• Prompt:
Everything from the first line of the records to the line containing "return Z @ Y @ X", inclusive, is to be extracted exactly, and nothing more.

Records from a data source
* * * * * * *

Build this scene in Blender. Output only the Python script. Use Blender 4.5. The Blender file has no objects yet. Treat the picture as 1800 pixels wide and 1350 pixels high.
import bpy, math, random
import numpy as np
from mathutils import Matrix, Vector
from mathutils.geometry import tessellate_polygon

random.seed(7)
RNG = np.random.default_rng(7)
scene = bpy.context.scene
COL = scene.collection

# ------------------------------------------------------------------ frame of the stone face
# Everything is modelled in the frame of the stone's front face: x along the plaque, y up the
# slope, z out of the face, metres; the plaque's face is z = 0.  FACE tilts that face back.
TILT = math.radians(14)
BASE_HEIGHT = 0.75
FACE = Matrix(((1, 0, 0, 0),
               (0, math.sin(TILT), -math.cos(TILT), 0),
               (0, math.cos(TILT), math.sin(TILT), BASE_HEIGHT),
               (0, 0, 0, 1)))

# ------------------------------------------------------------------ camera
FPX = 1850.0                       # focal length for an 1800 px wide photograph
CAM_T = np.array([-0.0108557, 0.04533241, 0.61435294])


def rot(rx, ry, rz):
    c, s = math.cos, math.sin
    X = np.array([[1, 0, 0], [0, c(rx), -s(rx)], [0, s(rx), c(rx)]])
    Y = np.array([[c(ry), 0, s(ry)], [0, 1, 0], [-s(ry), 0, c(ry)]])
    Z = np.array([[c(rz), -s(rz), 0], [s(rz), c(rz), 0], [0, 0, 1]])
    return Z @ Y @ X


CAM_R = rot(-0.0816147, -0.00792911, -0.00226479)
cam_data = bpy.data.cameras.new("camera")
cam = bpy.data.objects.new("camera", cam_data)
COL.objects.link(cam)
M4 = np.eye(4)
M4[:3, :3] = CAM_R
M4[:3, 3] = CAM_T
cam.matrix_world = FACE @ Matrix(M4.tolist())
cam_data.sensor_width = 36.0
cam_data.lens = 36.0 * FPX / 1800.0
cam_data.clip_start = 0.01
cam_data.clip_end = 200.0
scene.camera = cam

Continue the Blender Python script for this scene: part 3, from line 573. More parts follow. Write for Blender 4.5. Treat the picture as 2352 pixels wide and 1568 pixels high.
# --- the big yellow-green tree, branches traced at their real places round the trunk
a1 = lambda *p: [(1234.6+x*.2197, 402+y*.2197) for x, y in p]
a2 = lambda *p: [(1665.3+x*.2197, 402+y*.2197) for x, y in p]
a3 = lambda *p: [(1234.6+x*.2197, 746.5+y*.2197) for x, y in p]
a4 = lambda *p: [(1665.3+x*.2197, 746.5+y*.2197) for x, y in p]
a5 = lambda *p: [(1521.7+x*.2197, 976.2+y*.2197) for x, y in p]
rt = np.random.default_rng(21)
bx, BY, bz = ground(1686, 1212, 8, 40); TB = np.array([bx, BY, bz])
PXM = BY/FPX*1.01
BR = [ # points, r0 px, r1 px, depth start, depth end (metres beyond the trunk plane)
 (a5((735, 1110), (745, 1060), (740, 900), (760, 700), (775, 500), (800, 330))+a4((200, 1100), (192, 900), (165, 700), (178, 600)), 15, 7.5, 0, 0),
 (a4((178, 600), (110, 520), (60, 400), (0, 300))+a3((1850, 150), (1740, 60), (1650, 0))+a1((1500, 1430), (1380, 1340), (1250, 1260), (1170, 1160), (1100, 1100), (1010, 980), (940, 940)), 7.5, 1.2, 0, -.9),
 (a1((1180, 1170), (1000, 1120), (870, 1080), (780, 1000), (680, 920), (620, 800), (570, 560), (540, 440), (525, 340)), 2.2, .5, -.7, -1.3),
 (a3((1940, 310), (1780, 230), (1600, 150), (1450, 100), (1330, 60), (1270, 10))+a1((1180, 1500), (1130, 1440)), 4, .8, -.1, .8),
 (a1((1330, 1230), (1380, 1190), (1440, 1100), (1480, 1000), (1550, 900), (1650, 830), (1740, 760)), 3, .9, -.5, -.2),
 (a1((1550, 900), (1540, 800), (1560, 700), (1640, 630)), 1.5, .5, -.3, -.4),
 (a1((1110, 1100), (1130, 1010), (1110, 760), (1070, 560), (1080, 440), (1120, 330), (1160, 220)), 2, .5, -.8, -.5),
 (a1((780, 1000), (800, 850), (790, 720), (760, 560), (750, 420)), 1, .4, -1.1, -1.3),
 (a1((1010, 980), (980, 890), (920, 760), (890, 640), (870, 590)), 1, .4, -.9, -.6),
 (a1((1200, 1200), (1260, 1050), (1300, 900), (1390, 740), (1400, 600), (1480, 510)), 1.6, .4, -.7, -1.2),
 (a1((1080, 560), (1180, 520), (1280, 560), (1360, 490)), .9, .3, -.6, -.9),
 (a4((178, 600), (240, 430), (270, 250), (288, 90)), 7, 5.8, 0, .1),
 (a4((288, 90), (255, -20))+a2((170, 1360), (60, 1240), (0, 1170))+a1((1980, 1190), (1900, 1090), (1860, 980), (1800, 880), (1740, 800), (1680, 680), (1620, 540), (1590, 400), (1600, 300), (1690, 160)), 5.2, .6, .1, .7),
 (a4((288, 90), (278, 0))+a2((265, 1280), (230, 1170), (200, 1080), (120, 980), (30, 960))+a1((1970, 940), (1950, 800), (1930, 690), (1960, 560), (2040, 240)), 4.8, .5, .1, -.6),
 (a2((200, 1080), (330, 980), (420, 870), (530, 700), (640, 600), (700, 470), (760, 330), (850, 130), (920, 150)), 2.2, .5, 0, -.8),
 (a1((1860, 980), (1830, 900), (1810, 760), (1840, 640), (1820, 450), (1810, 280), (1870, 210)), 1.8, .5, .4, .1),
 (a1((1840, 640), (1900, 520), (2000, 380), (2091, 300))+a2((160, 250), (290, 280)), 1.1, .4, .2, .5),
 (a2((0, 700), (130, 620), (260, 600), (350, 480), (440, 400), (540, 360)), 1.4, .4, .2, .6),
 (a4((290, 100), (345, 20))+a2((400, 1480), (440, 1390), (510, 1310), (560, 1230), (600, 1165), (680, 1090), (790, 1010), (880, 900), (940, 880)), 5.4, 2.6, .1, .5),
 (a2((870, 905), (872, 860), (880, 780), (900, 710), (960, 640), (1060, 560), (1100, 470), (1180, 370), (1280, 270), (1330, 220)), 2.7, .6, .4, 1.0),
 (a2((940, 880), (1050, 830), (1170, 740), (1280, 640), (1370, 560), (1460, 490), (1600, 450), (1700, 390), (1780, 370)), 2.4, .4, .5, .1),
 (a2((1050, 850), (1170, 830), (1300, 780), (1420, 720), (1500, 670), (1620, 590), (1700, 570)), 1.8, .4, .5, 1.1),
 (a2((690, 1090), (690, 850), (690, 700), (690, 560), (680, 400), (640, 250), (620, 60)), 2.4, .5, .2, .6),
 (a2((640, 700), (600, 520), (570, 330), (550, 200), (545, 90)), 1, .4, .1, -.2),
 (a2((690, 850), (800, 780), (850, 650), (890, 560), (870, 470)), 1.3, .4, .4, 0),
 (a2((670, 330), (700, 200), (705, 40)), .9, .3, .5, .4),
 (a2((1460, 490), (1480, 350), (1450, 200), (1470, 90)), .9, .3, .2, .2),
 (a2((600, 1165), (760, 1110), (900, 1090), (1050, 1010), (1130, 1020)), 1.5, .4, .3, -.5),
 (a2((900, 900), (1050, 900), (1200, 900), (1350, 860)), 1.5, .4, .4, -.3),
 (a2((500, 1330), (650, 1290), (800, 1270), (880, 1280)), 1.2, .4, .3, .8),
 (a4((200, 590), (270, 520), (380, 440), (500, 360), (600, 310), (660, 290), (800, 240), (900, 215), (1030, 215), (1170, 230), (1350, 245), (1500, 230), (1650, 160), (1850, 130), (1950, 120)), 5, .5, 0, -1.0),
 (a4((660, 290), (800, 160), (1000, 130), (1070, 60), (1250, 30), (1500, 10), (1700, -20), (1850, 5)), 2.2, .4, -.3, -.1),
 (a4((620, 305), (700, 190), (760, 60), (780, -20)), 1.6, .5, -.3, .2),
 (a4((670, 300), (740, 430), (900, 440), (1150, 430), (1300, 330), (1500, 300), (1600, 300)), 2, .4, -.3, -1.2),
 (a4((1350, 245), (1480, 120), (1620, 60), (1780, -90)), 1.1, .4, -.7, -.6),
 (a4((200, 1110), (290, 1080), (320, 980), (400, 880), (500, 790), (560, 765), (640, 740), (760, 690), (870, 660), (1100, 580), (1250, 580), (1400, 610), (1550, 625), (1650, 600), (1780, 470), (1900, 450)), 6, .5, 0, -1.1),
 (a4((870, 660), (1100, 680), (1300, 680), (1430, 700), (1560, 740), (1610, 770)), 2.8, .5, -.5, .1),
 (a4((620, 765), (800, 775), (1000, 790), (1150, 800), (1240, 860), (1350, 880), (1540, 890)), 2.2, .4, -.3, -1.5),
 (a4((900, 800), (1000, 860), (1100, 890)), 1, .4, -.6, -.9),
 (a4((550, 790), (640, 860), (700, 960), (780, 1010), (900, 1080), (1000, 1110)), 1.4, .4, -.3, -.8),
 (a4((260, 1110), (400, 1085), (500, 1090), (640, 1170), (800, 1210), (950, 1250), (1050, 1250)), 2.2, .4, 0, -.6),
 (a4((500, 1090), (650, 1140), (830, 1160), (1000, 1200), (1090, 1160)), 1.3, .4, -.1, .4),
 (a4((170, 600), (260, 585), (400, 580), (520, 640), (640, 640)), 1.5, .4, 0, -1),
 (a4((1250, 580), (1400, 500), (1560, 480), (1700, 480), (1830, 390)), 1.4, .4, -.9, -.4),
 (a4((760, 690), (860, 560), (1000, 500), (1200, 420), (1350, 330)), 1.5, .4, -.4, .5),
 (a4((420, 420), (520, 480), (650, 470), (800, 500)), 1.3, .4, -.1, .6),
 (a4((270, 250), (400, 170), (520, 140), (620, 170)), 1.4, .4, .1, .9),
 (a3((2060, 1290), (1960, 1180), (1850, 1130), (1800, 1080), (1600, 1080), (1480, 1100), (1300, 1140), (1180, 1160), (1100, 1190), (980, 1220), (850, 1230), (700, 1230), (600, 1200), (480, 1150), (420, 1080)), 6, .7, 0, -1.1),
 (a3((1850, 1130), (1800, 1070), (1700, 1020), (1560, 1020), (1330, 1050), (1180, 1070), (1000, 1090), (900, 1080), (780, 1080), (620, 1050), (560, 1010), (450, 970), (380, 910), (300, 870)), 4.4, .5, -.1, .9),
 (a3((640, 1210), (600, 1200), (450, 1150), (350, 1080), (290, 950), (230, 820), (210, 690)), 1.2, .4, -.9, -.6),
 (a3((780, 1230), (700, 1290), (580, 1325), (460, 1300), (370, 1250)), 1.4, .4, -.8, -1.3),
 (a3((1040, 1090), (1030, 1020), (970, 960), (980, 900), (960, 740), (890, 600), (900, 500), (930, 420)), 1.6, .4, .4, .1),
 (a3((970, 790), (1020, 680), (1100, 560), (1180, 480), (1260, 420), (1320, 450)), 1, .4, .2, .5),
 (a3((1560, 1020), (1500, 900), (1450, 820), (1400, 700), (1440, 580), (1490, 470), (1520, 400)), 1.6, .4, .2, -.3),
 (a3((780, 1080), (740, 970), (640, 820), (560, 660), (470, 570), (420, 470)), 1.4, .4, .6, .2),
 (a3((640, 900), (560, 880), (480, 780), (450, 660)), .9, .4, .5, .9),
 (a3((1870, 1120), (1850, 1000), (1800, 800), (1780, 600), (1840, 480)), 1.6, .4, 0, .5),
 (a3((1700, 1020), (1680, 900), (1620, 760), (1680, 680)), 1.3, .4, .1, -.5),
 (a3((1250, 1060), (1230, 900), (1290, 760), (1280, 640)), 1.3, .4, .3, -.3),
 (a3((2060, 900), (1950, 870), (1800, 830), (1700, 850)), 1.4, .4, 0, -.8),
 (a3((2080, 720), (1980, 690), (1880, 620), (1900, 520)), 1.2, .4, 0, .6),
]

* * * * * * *

• Written response:
Build this scene in Blender. Output only the Python script. Use Blender 4.5. The Blender file has no objects yet. Treat the picture as 1800 pixels wide and 1350 pixels high.
import bpy, math, random
import numpy as np
from mathutils import Matrix, Vector
from mathutils.geometry import tessellate_polygon

random.seed(7)
RNG = np.random.default_rng(7)
scene = bpy.context.scene
COL = scene.collection

# ------------------------------------------------------------------ frame of the stone face
# Everything is modelled in the frame of the stone's front face: x along the plaque, y up the
# slope, z out of the face, metres; the plaque's face is z = 0.  FACE tilts that face back.
TILT = math.radians(14)
BASE_HEIGHT = 0.75
FACE = Matrix(((1, 0, 0, 0),
               (0, math.sin(TILT), -math.cos(TILT), 0),
               (0, math.cos(TILT), math.sin(TILT), BASE_HEIGHT),
               (0, 0, 0, 1)))

# ------------------------------------------------------------------ camera
FPX = 1850.0                       # focal length for an 1800 px wide photograph
CAM_T = np.array([-0.0108557, 0.04533241, 0.61435294])


def rot(rx, ry, rz):
    c, s = math.cos, math.sin
    X = np.array([[1, 0, 0], [0, c(rx), -s(rx)], [0, s(rx), c(rx)]])
    Y = np.array([[c(ry), 0, s(ry)], [0, 1, 0], [-s(ry), 0, c(ry)]])
    Z = np.array([[c(rz), -s(rz), 0], [s(rz), c(rz), 0], [0, 0, 1]])
    return Z @ Y @ X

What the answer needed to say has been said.